▸ **TASK DETAILS**
Restate, word for word, every line of the data.

▸ **PROVIDED MATERIAL**
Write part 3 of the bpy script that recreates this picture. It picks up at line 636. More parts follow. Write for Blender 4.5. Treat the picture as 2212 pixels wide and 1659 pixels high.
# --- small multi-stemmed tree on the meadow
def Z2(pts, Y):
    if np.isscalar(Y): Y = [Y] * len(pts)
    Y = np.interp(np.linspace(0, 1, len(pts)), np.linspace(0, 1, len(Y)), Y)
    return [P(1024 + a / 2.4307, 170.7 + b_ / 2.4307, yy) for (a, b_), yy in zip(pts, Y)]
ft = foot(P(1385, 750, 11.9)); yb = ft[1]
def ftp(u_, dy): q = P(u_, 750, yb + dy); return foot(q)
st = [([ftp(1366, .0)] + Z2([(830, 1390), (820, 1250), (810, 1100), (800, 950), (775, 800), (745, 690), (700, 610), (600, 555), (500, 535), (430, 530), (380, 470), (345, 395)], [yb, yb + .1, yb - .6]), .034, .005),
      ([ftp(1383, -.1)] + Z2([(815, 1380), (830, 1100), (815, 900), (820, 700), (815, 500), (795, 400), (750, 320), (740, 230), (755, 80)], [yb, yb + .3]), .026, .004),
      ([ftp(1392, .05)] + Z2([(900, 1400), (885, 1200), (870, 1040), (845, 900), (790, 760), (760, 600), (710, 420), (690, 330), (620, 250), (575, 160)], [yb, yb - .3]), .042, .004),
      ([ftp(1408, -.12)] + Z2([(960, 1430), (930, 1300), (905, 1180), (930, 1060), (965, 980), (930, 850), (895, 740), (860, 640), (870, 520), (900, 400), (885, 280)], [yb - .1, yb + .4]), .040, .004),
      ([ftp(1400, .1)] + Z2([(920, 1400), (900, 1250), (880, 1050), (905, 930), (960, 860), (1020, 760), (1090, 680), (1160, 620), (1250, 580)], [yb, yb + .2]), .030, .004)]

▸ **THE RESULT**
Write part 3 of the bpy script that recreates this picture. It picks up at line 636. More parts follow. Write for Blender 4.5. Treat the picture as 2212 pixels wide and 1659 pixels high.
# --- small multi-stemmed tree on the meadow
def Z2(pts, Y):
    if np.isscalar(Y): Y = [Y] * len(pts)
    Y = np.interp(np.linspace(0, 1, len(pts)), np.linspace(0, 1, len(Y)), Y)
    return [P(1024 + a / 2.4307, 170.7 + b_ / 2.4307, yy) for (a, b_), yy in zip(pts, Y)]
ft = foot(P(1385, 750, 11.9)); yb = ft[1]
def ftp(u_, dy): q = P(u_, 750, yb + dy); return foot(q)
st = [([ftp(1366, .0)] + Z2([(830, 1390), (820, 1250), (810, 1100), (800, 950), (775, 800), (745, 690), (700, 610), (600, 555), (500, 535), (430, 530), (380, 470), (345, 395)], [yb, yb + .1, yb - .6]), .034, .005),
      ([ftp(1383, -.1)] + Z2([(815, 1380), (830, 1100), (815, 900), (820, 700), (815, 500), (795, 400), (750, 320), (740, 230), (755, 80)], [yb, yb + .3]), .026, .004),
      ([ftp(1392, .05)] + Z2([(900, 1400), (885, 1200), (870, 1040), (845, 900), (790, 760), (760, 600), (710, 420), (690, 330), (620, 250), (575, 160)], [yb, yb - .3]), .042, .004),
      ([ftp(1408, -.12)] + Z2([(960, 1430), (930, 1300), (905, 1180), (930, 1060), (965, 980), (930, 850), (895, 740), (860, 640), (870, 520), (900, 400), (885, 280)], [yb - .1, yb + .4]), .040, .004),
      ([ftp(1400, .1)] + Z2([(920, 1400), (900, 1250), (880, 1050), (905, 930), (960, 860), (1020, 760), (1090, 680), (1160, 620), (1250, 580)], [yb, yb + .2]), .030, .004)]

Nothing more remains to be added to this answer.